## Set problem
Reproduce exactly, with no pictures, each line from the opening of the material down through the line containing "stuff('mid_grass', (BL, BF), s1, M['grass'], 'blurred".

## Data shown

--- Begin ---

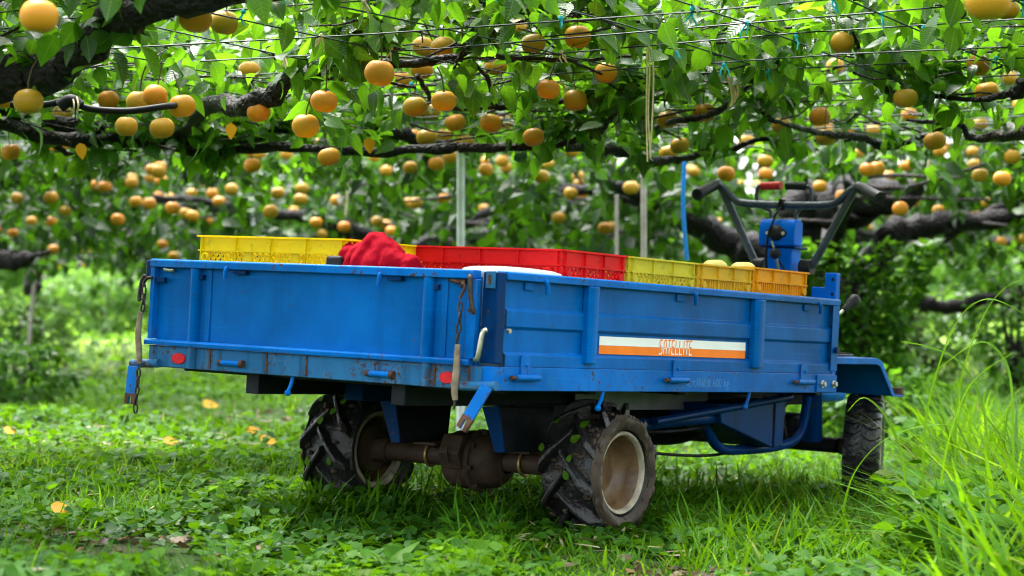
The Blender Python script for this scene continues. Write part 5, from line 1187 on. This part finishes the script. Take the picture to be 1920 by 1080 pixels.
def bare(x, y):
    """worn spots where little grows"""
    t = np.exp(-(((x+1.6)/.75)**2 + ((y-12.4)/1.3)**2)) + .9*np.exp(-(((x+1.25)/.35)**2 + ((y-5.6)/.4)**2)) + .7*np.exp(-(((x-.62)/.3)**2 + ((y-5.35)/.25)**2)) + .6*np.exp(-(((x+.75)/.4)**2 + ((y-7.4)/.5)**2))
    return rng.random(len(x)) < np.clip(t, 0, .86)
def low_by_wheels(a):
    """grass was rolled flat just behind the rear wheels"""
    x, y = a[0][:, 0], a[0][:, 1]; m = (y < 6.4) & (((x > .0) & (x < .46)) | ((x > -.62) & (x < -.18))); a[2][m, 1:] *= .42; return a
def stuff(name, tmpl, args, mat, lab):
    me = scatter(name, tmpl, *args[:4], mat, args[4]); o = link(name, me); tag(o, lab, None, None, 'stuff'); o['category'] = 'grass'; return o
def cat_(*L): return tuple(np.concatenate([l[i] for l in L]) for i in range(5))
x, y = field_pts(34000, 4.0, 8.3, .45); k = vnoise(x, y, 4.5, 1) + rng.normal(0, .12, len(x)) > .28; s1 = blades(x[k], y[k], .04, .125, .0035, .0080)
x, y = field_pts(7000, 5.2, 8.8, .2); k = (np.abs(x - .35) < 1.0) & (vnoise(x, y, 5, 8) > .42); s2 = blades(x[k], y[k], .10, .20, .006, .011, .4)
stuff('grass', (BL, BF), low_by_wheels(cat_(s1, s2)), M['grass'], 'short green grass growing round the cart wheels')
x, y = field_pts(38000, 8.3, 17, .9, .33); k = vnoise(x, y, 2.4, 2) + rng.normal(0, .12, len(x)) > .42; s1 = blades(x[k], y[k], .05, .13, .006, .012)
x, y = field_pts(44000, 17, 48, 1.5, .33); s2 = blades(x, y, .08, .20, .014, .030, .5)
stuff('mid_grass', (BL, BF), s1, M['grass'], 'blurred green grass behind the cart')
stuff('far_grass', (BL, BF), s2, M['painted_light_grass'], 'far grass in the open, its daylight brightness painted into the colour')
# tall grass bank on the right
x = rng.uniform(.8, 3.2, 12000); y = rng.uniform(4.3, 11.5, 12000); edge = .178*y + .05*np.sin(5*y) + .02; k = (x > edge) & (x < .29*y+.5) & (rng.random(12000) < np.clip((x-edge)*2.2+.25, 0, 1)); x, y = x[k], y[k]
s1 = blades(x, y, .16, .42, .007, .021, .45, (.3, 1.3)); f = np.clip((x-.178*y)*3.0+.45, .4, 1.25); s1[2][:, 1:] *= f[:, None]
x, y = field_pts(2600, 6.6, 9.2, .2); k = (x > .9) & (x < 1.5); s2 = blades(x[k], y[k], .10, .20, .006, .010, .4)
stuff('tall_grass', (BL, BF), cat_(s1, s2), M['grass'], 'bank of tall arching grass on the right of the cart')
# broad-leaved weeds
WT = leaf_template(False, fold=.12, curl=.25, w=.44)
def weeds(x, y, smin, smax, zmax, per=4):
    k_ = ~bare(x, y); x, y = x[k_], y[k_]; n = len(x); idx = np.repeat(np.arange(n), per); m = len(idx); az = rng.uniform(0, 6.28, m); el = rng.uniform(-.25, .7, m); d = np.stack([np.cos(az)*np.cos(el), np.sin(az)*np.cos(el), np.sin(el)], 1)
    z = g_h(x, y) + rng.uniform(.008, zmax, n); P = np.stack([x, y, z], 1)[idx] + d*rng.uniform(.002, .02, m)[:, None] + np.stack([np.zeros(m), np.zeros(m), rng.normal(0, .008, m)], 1); P[:, 2] = np.maximum(P[:, 2], g_h(P[:, 0], P[:, 1]) + .006)
    nn = rng.normal(0, .35, (m, 3)) + np.array([0, 0, 1.]); base = np.clip(.10 + .60*vnoise(x, y, 2.6, 22) + rng.normal(0, .14, n), 0, 1)[idx]
    return P, frames(d, nn), rng.uniform(smin, smax, m), np.clip(base + rng.normal(0, .12, m), 0, 1), rng.uniform(-.25, .1, m)
x, y = field_pts(15000, 4.0, 8.3, .45); k = vnoise(x, y, 3.8, 4) + rng.normal(0, .12, len(x)) > .32; a1 = weeds(x[k], y[k], .020, .048, .06); mw = (a1[0][:, 1] < 6.4) & (((a1[0][:, 0] > .0) & (a1[0][:, 0] < .46)) | ((a1[0][:, 0] > -.62) & (a1[0][:, 0] < -.18))); gz = g_h(a1[0][:, 0], a1[0][:, 1]); a1[0][:, 2] = np.where(mw, gz + (a1[0][:, 2]-gz)*.4, a1[0][:, 2])
x, y = field_pts(19000, 8.3, 17, .9, .33); k = vnoise(x, y, 1.9, 5) + rng.normal(0, .12, len(x)) > .36; a2 = weeds(x[k], y[k], .030, .060, .07)
x, y = field_pts(11000, 17, 46, 1.5, .33); a3 = weeds(x[y < 24], y[y < 24], .06, .12, .10)
WN = leaf_template(True, fold=.18, curl=.3, w=.42)
x = rng.uniform(.8, 3.0, 2600); y = rng.uniform(4.3, 10.5, 2600); k = (x > .175*y) & (x < .29*y+.4) & (vnoise(x, y, 3.0, 31) > .48); ab = weeds(x[k], y[k], .035, .085, .26, 5)
a1 = cat_(a1, ab)
stuff('ground_cover', WN, a1, M['weed'], 'low broad leaved weeds growing round the cart')
stuff('far_ground_cover', WT, cat_(a2, a3), M['weed'], 'low broad leaved weeds carpeting the ground behind the cart')
# dry clippings and litter
x, y = field_pts(5200, 4.2, 10, .3); k = vnoise(x, y, 3.1, 6) > .54; x, y = x[k], y[k]; n = len(x); a = rng.uniform(0, 6.28, n)
d = np.stack([np.cos(a), np.sin(a), rng.normal(0, .12, n)], 1); nn = rng.normal(0, .3, (n, 3)) + np.array([0, 0, 1.]); S_ = np.stack([rng.uniform(.004, .010, n), rng.uniform(.03, .09, n), rng.uniform(.03, .09, n)], 1)
stuff('dry_clippings', (BL, BF), (np.stack([x, y, g_h(x, y)+rng.uniform(.012, .05, n)], 1), frames(d, nn), S_, rng.random(n), rng.uniform(-.2, .2, n)), M['dry'], 'pale dry grass clippings lying on the ground')
n = 900; a = rng.uniform(0, 6.28, n); q = rng.integers(0, 4, n); cx_ = np.array([-1.6, -1.25, .62, -.75])[q]; cy_ = np.array([12.4, 5.6, 5.35, 7.4])[q]; sx_ = np.array([.6, .3, .25, .35])[q]; sy_ = np.array([1.0, .32, .2, .4])[q]
x = cx_ + rng.normal(0, 1, n)*sx_; y = cy_ + rng.normal(0, 1, n)*sy_; d = np.stack([np.cos(a), np.sin(a), rng.normal(0, .2, n)], 1); nn = rng.normal(0, .35, (n, 3)) + np.array([0, 0, 1.])
M['litter'] = leafy('rotting_leaf', [(0, (.022, .014, .008)), (.6, (.07, .042, .018)), (1, (.20, .12, .04))], .1, (.2, .12, .04), .5, .2)
stuff('leaf_litter', LTS, (np.stack([x, y, g_h(x, y)+rng.uniform(.006, .02, n)], 1), frames(d, nn), np.where(q == 0, rng.uniform(.05, .10, n), rng.uniform(.025, .06, n)), rng.random(n), rng.uniform(-.3, .3, n)), M['litter'], 'brown rotting leaves on the bare worn soil')
# fallen leaves, one by one
for (px, py, s, lab) in ((118, 972, .075, 'large yellow fallen leaf lying at the lower left'), (396, 766, .11, 'orange fallen leaf on the grass left of the rear wheel'), (484, 824, .12, 'yellow brown fallen leaf in mud beside the left rear wheel'), (505, 836, .08, 'small brown fallen leaf beside the yellow brown one'), (322, 838, .07, 'rusty fallen leaf below the hanging chain'), (20, 818, .07, 'small yellow fallen leaf at the left border'), (420, 660, .12, 'blurred yellow fallen leaf beyond the cart')):
    d0 = .6*FPX/(py-603.6)
    for _ in range(8): q = at(px, py, d0); d0 += (q.z - float(g_h(q.x, q.y)) - .03) / max(.02, (py-603.6)/FPX) * .7
    q = at(px, py, d0); fr = frames(np.array([[1, .5, .05]]), np.array([[0, -.55, 1.]])); tv = LT[0].copy(); tv[:, 0] *= 1.5
    me = scatter('blade', (tv, LT[1]), np.array([[-s/2, 0, .02]]), fr, np.array([s]), np.array([.5]), M['yellow_leaf'], np.array([.1])); e = link('fallen_leaf', me); e.location = q; tag(e, lab, 'leaf')
# dock plant with curled pale leaves in front of the wheels
e = empty('dock_plant', (0, 0, 0)); q = at(720, 1040, 5.35); e.location = (q.x, q.y, float(g_h(q.x, q.y))); tag(e, 'weed with large curled pale leaves in the grass in front of the wheels', 'weed')
for (az, L, w_, cu, dx) in ((2.9, .085, .24, -1.8, -.02), (2.2, .075, .28, -1.3, .01), (.4, .065, .30, -1.7, .04), (1.3, .07, .26, -1.4, .02)):
    tv = LT[0].copy(); tv[:, 0] *= w_/.33; fr = frames(np.array([[math.cos(az)*.7, -.1, .9]]), np.array([[-math.cos(az), -.7, .5]])); link('leaf', scatter('leaf', (tv, LT[1]), np.array([[dx, 0, .0]]), fr, np.array([L]), np.array([.72]), M['weed'], np.array([cu])), e)
# long single blades arching out of the bank
for k, pts in enumerate([[(1790, 850, 5.9), (1800, 720, 5.9), (1840, 600, 5.85), (1890, 535, 5.8), (1960, 515, 5.8)], [(1730, 900, 5.8), (1740, 760, 5.8), (1790, 610, 5.8), (1850, 560, 5.75), (1925, 590, 5.7)], [(1580, 960, 6.0), (1600, 890, 6.0), (1650, 830, 6.0), (1720, 800, 5.95), (1790, 795, 5.9)], [(1850, 900, 5.7), (1845, 770, 5.7), (1800, 680, 5.7), (1740, 650, 5.7), (1690, 640, 5.7)], [(1900, 800, 5.6), (1890, 690, 5.6), (1840, 640, 5.6), (1760, 690, 5.6)], [(1760, 960, 5.5), (1775, 840, 5.5), (1820, 720, 5.5), (1900, 660, 5.5)], [(1700, 940, 5.9), (1690, 850, 5.9), (1660, 780, 5.9), (1620, 745, 5.9), (1590, 770, 5.9)]]):
    P = bend([at(*p) for p in pts], 5); g0 = float(g_h(P[0].x, P[0].y)); b0 = Vector((P[0].x, P[0].y, g0)); P = [b0] + P[1:]; n = len(P); vs = []; sidev = Vector((.5, .6, .25)).normalized()
    for i, p in enumerate(P): wv = .0075*(1 - (i/(n-1))**1.6) + .0006; vs += [tuple(p - b0 - sidev*wv), tuple(p - b0 + Vector((0, 0, -.002))), tuple(p - b0 + sidev*wv)]
    F = []; 
    for i in range(n-1):
        for j in (0, 1): a = i*3+j; F += [(a, a+1, a+4), (a, a+4, a+3)]
    o = link('grass_blade', np_mesh('grass_blade', np.array(vs), np.array(F), M['grass'], np.full(len(vs), .45+.06*k))); o.location = b0
    tag(o, ['tall arching blade at the right border, highest one', 'tall arching blade whose tip droops at the right border', 'straw coloured long blade leaning right beside the front wheel', 'arching blade bending left above the tall bank', 'drooping blade at the right edge of the bank', 'upright blade rising in the right foreground', 'blade bending left over the front wheel'][k], 'grass', 'long single blades of the grass bank')
print('leaves', n_leaf, 'tris', sum(len(m.loop_triangles) if m.loop_triangles else len(m.polygons) for m in bpy.data.meshes))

--- End ---

## Exercise answer
The Blender Python script for this scene continues. Write part 5, from line 1187 on. This part finishes the script. Take the picture to be 1920 by 1080 pixels.
def bare(x, y):
    """worn spots where little grows"""
    t = np.exp(-(((x+1.6)/.75)**2 + ((y-12.4)/1.3)**2)) + .9*np.exp(-(((x+1.25)/.35)**2 + ((y-5.6)/.4)**2)) + .7*np.exp(-(((x-.62)/.3)**2 + ((y-5.35)/.25)**2)) + .6*np.exp(-(((x+.75)/.4)**2 + ((y-7.4)/.5)**2))
    return rng.random(len(x)) < np.clip(t, 0, .86)
def low_by_wheels(a):
    """grass was rolled flat just behind the rear wheels"""
    x, y = a[0][:, 0], a[0][:, 1]; m = (y < 6.4) & (((x > .0) & (x < .46)) | ((x > -.62) & (x < -.18))); a[2][m, 1:] *= .42; return a
def stuff(name, tmpl, args, mat, lab):
    me = scatter(name, tmpl, *args[:4], mat, args[4]); o = link(name, me); tag(o, lab, None, None, 'stuff'); o['category'] = 'grass'; return o
def cat_(*L): return tuple(np.concatenate([l[i] for l in L]) for i in range(5))
x, y = field_pts(34000, 4.0, 8.3, .45); k = vnoise(x, y, 4.5, 1) + rng.normal(0, .12, len(x)) > .28; s1 = blades(x[k], y[k], .04, .125, .0035, .0080)
x, y = field_pts(7000, 5.2, 8.8, .2); k = (np.abs(x - .35) < 1.0) & (vnoise(x, y, 5, 8) > .42); s2 = blades(x[k], y[k], .10, .20, .006, .011, .4)
stuff('grass', (BL, BF), low_by_wheels(cat_(s1, s2)), M['grass'], 'short green grass growing round the cart wheels')
x, y = field_pts(38000, 8.3, 17, .9, .33); k = vnoise(x, y, 2.4, 2) + rng.normal(0, .12, len(x)) > .42; s1 = blades(x[k], y[k], .05, .13, .006, .012)
x, y = field_pts(44000, 17, 48, 1.5, .33); s2 = blades(x, y, .08, .20, .014, .030, .5)
stuff('mid_grass', (BL, BF), s1, M['grass'], 'blurred green grass behind the cart')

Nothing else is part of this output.